# [What to do]
Set the data down again, exactly as it reads, but without the pictures.

# [Information shown]
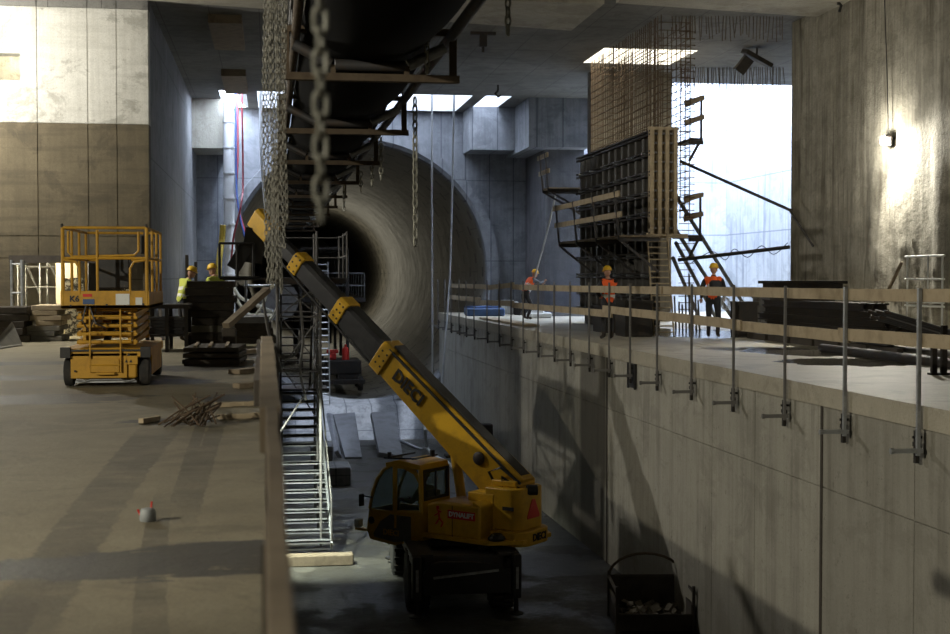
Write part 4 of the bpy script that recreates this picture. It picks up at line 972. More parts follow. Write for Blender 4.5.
# cable bundles tied on the tower
for i, (pts, lb) in enumerate((([at(262, 290, D=29.5), at(268, 330, D=29.5), at(275, 350, D=29.5), at(282, 372, D=29.5)], 'grey cable loop drooping on the stair tower, upper'), ([at(300, 300, D=29.7), at(303, 340, D=29.7), at(300, 370, D=29.7), at(306, 400, D=29.7)], 'grey cable running down the right post of the stair tower'), ([at(275, 352, D=31), at(285, 358, D=31), at(297, 352, D=31), at(300, 330, D=31)], 'thick cable bundle sagging inside the stair tower'))):
    cable('power_cable', lb, 'cable', pts, .03, M['girder'])
# small tube lamps by the tower, lit
for px, py, ln, ang, lb in ((268, 252, .8, 90, 'short vertical lit tube lamp behind the chain bundle'), (250, 320, 1.7, -28, 'long slanting lit tube beside the stair tower'), (245, 352, .7, 0, 'short lit tube low beside the platform')):
    pass
# ------------------------------------------------------------------ ladders
def ladder(name, label, base, top, width, rungs, r_, mat, wx=(1, 0, 0)):
    base, top = Vector(base), Vector(top); wv = Vector(wx) * width / 2
    t = thing(name, label, 'ladder', base); m = MB()
    for s_ in (-1, 1): m.bar(base + wv * s_, top + wv * s_, r_ * 1.4, r_ * 2.6)
    m.build('stile', mat, t, each=1); m = MB()
    for k in range(rungs):
        p_ = base + (top - base) * ((k + .6) / rungs); m.tube(p_ - wv, p_ + wv, r_, 6)
    m.build('rung', mat, t, each=1); return t
lb_ = at(322, 404, Y=YW - 1.4); lb_.z = TZ - TR + .0
ladder('ladder', 'tall grey aluminium ladder standing at the tunnel mouth behind the crane boom', lb_, at(320, 262, Y=YW - 1.0), .62, 22, .03, M['steel'])
p_ = at(291, 262, D=40)
# ------------------------------------------------------------------ tunnel equipment
gan = thing('tunnel_gantry', 'dark steel service gantry with walkway and rails inside the tunnel mouth', 'gantry', (1.4, 62, TZ - TR + .9))
gx0, gx1 = at(300, 300, Y=62).x, at(345, 300, Y=62).x; gz = at(330, 298, Y=60).z
m = MB()
for y in (60, 66, 72, 78):
    for x in (gx0, gx1): m.bar((x, y, TZ - TR + (1.2 if x > 3 else .8)), (x, y, gz + 2.2), .14, .14)
    m.bar((gx0, y, gz - .1), (gx1 + .8, y, gz - .1), .12, .16); m.bar((gx0, y, gz + 2.2), (gx1, y, gz + 2.2), .12, .12)
m.build('gantry_post', M['dsteel'], gan, each=1)
MB().box(gx0, gx1 + .8, 60, 78, gz - .02, gz + .03).build('walkway', M['dsteel'], gan)
m = MB()
for z in (gz + .55, gz + 1.1): m.tube((gx1 + .75, 60, z), (gx1 + .75, 78, z), .03, 6); m.tube((gx0, 60, z), (gx1 + .75, 60, z), .03, 6)
for k in range(10): m.tube((gx1 + .75, 60 + 2 * k, gz), (gx1 + .75, 60 + 2 * k, gz + 1.1), .03, 6)
m.build('walkway_rail', M['steel'], gan)
m = MB(); m.tube((gx0 - 1.0, 58, at(280, 300, Y=60).z), (gx0 - 1.0, 100, at(280, 300, Y=60).z), .85, 28)
for k in range(20): m.lathe([(.85, -.04), (.88, -.04), (.88, .04), (.85, .04)], (gx0 - 1.0, 59 + 2 * k, at(280, 300, Y=60).z), 28, 'y')
tag(m.build('ventilation_duct', M['girder'], smooth=True), 'large round grey ventilation duct running into the tunnel behind the stair tower', 'duct')
# loose kit on the tunnel invert
p_ = at(346, 352, Y=60); zf = TZ - TR
zi = lambda x: TZ - math.sqrt(max(TR * TR - (x - TX) ** 2, 0))
q = at(343, 362, Y=58)
deckz = q.z + .1; m = MB(); fl0 = max(zi(q.x - .8), zi(q.x + .8))
m.cbox((q.x, 58.5, deckz - .3), (1.5, 2.2, .6), ch=.05); m.cbox((q.x, 58.5, fl0 + .42), (1.8, 2.8, .2), ch=.03); m.cbox((q.x + .2, 58.2, (deckz - .6 + fl0 + .5) / 2), (.9, 1.6, deckz - .6 - fl0 - .5))
for a in (-.7, .7):
    for b in (57.4, 59.6): m.lathe([(0, -.1), (.3, -.1), (.32, 0), (.3, .1), (0, .1)], (q.x + a, b, fl0 + .33), 18, 'x')
m.path([(q.x - .7, 57.0, fl0 + .5), (q.x - .9, 56.8, fl0 + .9), (q.x - .9, 56.8, deckz + .3)], .04, 6)
tag(m.build('service_cart', M['iron']), 'low dark service cart on the tunnel floor carrying red kit', 'cart')
m = MB(); m.lathe([(0, 0), (.15, 0), (.15, .45), (.09, .54), (.05, .56), (.05, .66), (0, .66)], (q.x + .1, 57.8, deckz + .01), 16); tag(m.build('red_cylinder', M['red'], smooth=True), 'small red gas cylinder standing in the tunnel mouth', 'cylinder')
m = MB(); m.cbox((q.x - .45, 57.9, deckz + .37), (.5, .3, .16), ch=.03); m.cbox((q.x - .45, 57.9, deckz + .15), (.3, .3, .28), ch=.03); tag(m.build('red_toolbox', M['redp']), 'red toolbox stacked left of the red cylinder in the tunnel', 'toolbox')
for px, py, lb in ((352, 330, 'lit work lamp high on the dark machine in the tunnel'), (247, 300, 'bright tube lamp left of the stair tower')):
    pass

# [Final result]
Write part 4 of the bpy script that recreates this picture. It picks up at line 972. More parts follow. Write for Blender 4.5.
# cable bundles tied on the tower
for i, (pts, lb) in enumerate((([at(262, 290, D=29.5), at(268, 330, D=29.5), at(275, 350, D=29.5), at(282, 372, D=29.5)], 'grey cable loop drooping on the stair tower, upper'), ([at(300, 300, D=29.7), at(303, 340, D=29.7), at(300, 370, D=29.7), at(306, 400, D=29.7)], 'grey cable running down the right post of the stair tower'), ([at(275, 352, D=31), at(285, 358, D=31), at(297, 352, D=31), at(300, 330, D=31)], 'thick cable bundle sagging inside the stair tower'))):
    cable('power_cable', lb, 'cable', pts, .03, M['girder'])
# small tube lamps by the tower, lit
for px, py, ln, ang, lb in ((268, 252, .8, 90, 'short vertical lit tube lamp behind the chain bundle'), (250, 320, 1.7, -28, 'long slanting lit tube beside the stair tower'), (245, 352, .7, 0, 'short lit tube low beside the platform')):
    pass
# ------------------------------------------------------------------ ladders
def ladder(name, label, base, top, width, rungs, r_, mat, wx=(1, 0, 0)):
    base, top = Vector(base), Vector(top); wv = Vector(wx) * width / 2
    t = thing(name, label, 'ladder', base); m = MB()
    for s_ in (-1, 1): m.bar(base + wv * s_, top + wv * s_, r_ * 1.4, r_ * 2.6)
    m.build('stile', mat, t, each=1); m = MB()
    for k in range(rungs):
        p_ = base + (top - base) * ((k + .6) / rungs); m.tube(p_ - wv, p_ + wv, r_, 6)
    m.build('rung', mat, t, each=1); return t
lb_ = at(322, 404, Y=YW - 1.4); lb_.z = TZ - TR + .0
ladder('ladder', 'tall grey aluminium ladder standing at the tunnel mouth behind the crane boom', lb_, at(320, 262, Y=YW - 1.0), .62, 22, .03, M['steel'])
p_ = at(291, 262, D=40)
# ------------------------------------------------------------------ tunnel equipment
gan = thing('tunnel_gantry', 'dark steel service gantry with walkway and rails inside the tunnel mouth', 'gantry', (1.4, 62, TZ - TR + .9))
gx0, gx1 = at(300, 300, Y=62).x, at(345, 300, Y=62).x; gz = at(330, 298, Y=60).z
m = MB()
for y in (60, 66, 72, 78):
    for x in (gx0, gx1): m.bar((x, y, TZ - TR + (1.2 if x > 3 else .8)), (x, y, gz + 2.2), .14, .14)
    m.bar((gx0, y, gz - .1), (gx1 + .8, y, gz - .1), .12, .16); m.bar((gx0, y, gz + 2.2), (gx1, y, gz + 2.2), .12, .12)
m.build('gantry_post', M['dsteel'], gan, each=1)
MB().box(gx0, gx1 + .8, 60, 78, gz - .02, gz + .03).build('walkway', M['dsteel'], gan)
m = MB()
for z in (gz + .55, gz + 1.1): m.tube((gx1 + .75, 60, z), (gx1 + .75, 78, z), .03, 6); m.tube((gx0, 60, z), (gx1 + .75, 60, z), .03, 6)
for k in range(10): m.tube((gx1 + .75, 60 + 2 * k, gz), (gx1 + .75, 60 + 2 * k, gz + 1.1), .03, 6)
m.build('walkway_rail', M['steel'], gan)
m = MB(); m.tube((gx0 - 1.0, 58, at(280, 300, Y=60).z), (gx0 - 1.0, 100, at(280, 300, Y=60).z), .85, 28)
for k in range(20): m.lathe([(.85, -.04), (.88, -.04), (.88, .04), (.85, .04)], (gx0 - 1.0, 59 + 2 * k, at(280, 300, Y=60).z), 28, 'y')
tag(m.build('ventilation_duct', M['girder'], smooth=True), 'large round grey ventilation duct running into the tunnel behind the stair tower', 'duct')
# loose kit on the tunnel invert
p_ = at(346, 352, Y=60); zf = TZ - TR
zi = lambda x: TZ - math.sqrt(max(TR * TR - (x - TX) ** 2, 0))
q = at(343, 362, Y=58)
deckz = q.z + .1; m = MB(); fl0 = max(zi(q.x - .8), zi(q.x + .8))
m.cbox((q.x, 58.5, deckz - .3), (1.5, 2.2, .6), ch=.05); m.cbox((q.x, 58.5, fl0 + .42), (1.8, 2.8, .2), ch=.03); m.cbox((q.x + .2, 58.2, (deckz - .6 + fl0 + .5) / 2), (.9, 1.6, deckz - .6 - fl0 - .5))
for a in (-.7, .7):
    for b in (57.4, 59.6): m.lathe([(0, -.1), (.3, -.1), (.32, 0), (.3, .1), (0, .1)], (q.x + a, b, fl0 + .33), 18, 'x')
m.path([(q.x - .7, 57.0, fl0 + .5), (q.x - .9, 56.8, fl0 + .9), (q.x - .9, 56.8, deckz + .3)], .04, 6)
tag(m.build('service_cart', M['iron']), 'low dark service cart on the tunnel floor carrying red kit', 'cart')
m = MB(); m.lathe([(0, 0), (.15, 0), (.15, .45), (.09, .54), (.05, .56), (.05, .66), (0, .66)], (q.x + .1, 57.8, deckz + .01), 16); tag(m.build('red_cylinder', M['red'], smooth=True), 'small red gas cylinder standing in the tunnel mouth', 'cylinder')
m = MB(); m.cbox((q.x - .45, 57.9, deckz + .37), (.5, .3, .16), ch=.03); m.cbox((q.x - .45, 57.9, deckz + .15), (.3, .3, .28), ch=.03); tag(m.build('red_toolbox', M['redp']), 'red toolbox stacked left of the red cylinder in the tunnel', 'toolbox')
for px, py, lb in ((352, 330, 'lit work lamp high on the dark machine in the tunnel'), (247, 300, 'bright tube lamp left of the stair tower')):
    pass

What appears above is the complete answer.